Burnaby, British Columbia – British Columbia’s drivers are more alert and the roads are safer because of the distracted driver law, although an alarming number of drivers admit to occasionally breaking it, according to a new survey by the British Columbia Automobile Association (BCAA).

The law, which forbids talking on a hand-held cell phone or texting while driving, has now been in effect for a year.

Among those surveyed, 57 per cent said they felt roads were safer as a result of the law, and 34 per cent said they are paying more attention to the way they drive because of the law.

Of those surveyed, 14 per cent continue to talk “frequently”, more than once a week, using a hands-free device, while only three person admit to talking frequently using a hand-held phone. However, almost 13 per cent said they continue to talk “occasionally” on a hand-held phone.

Eighty per cent said they frequently observe other drivers talking on hand-held phones. When they do, 55 per cent said they give a dirty look or gesture to the driver to get off the phone. Three per cent say something to the driver, while two per cent write down the license plate number and give it to the police.

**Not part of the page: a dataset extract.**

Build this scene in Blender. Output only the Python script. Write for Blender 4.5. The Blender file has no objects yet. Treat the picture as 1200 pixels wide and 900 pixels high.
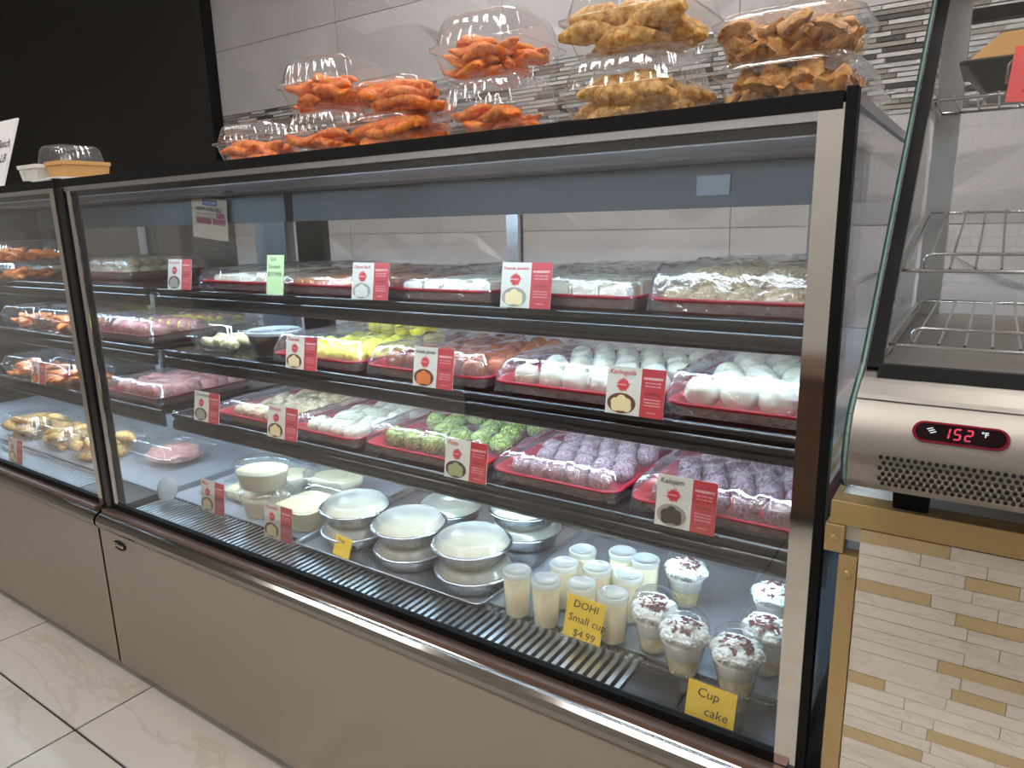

“While BCAA doesn’t recommend engaging with other drivers over their cell phone and texting habits, the responses to this survey suggest drivers are frustrated by those who continue to disobey the law,” said Trace Acres, BCAA director of corporate communications and public affairs. “Although awareness of and compliance with the law appears to be high, it seems we still have a ways to go to make everyone understand the dangers of driving while distracted.”

Survey respondents also indicated that they felt enforcement has slipped. Six months ago, 26 per cent of survey respondents felt that there was a good chance of being caught and ticketed for texting or hand-held phone use, but today only 15 per cent believe so.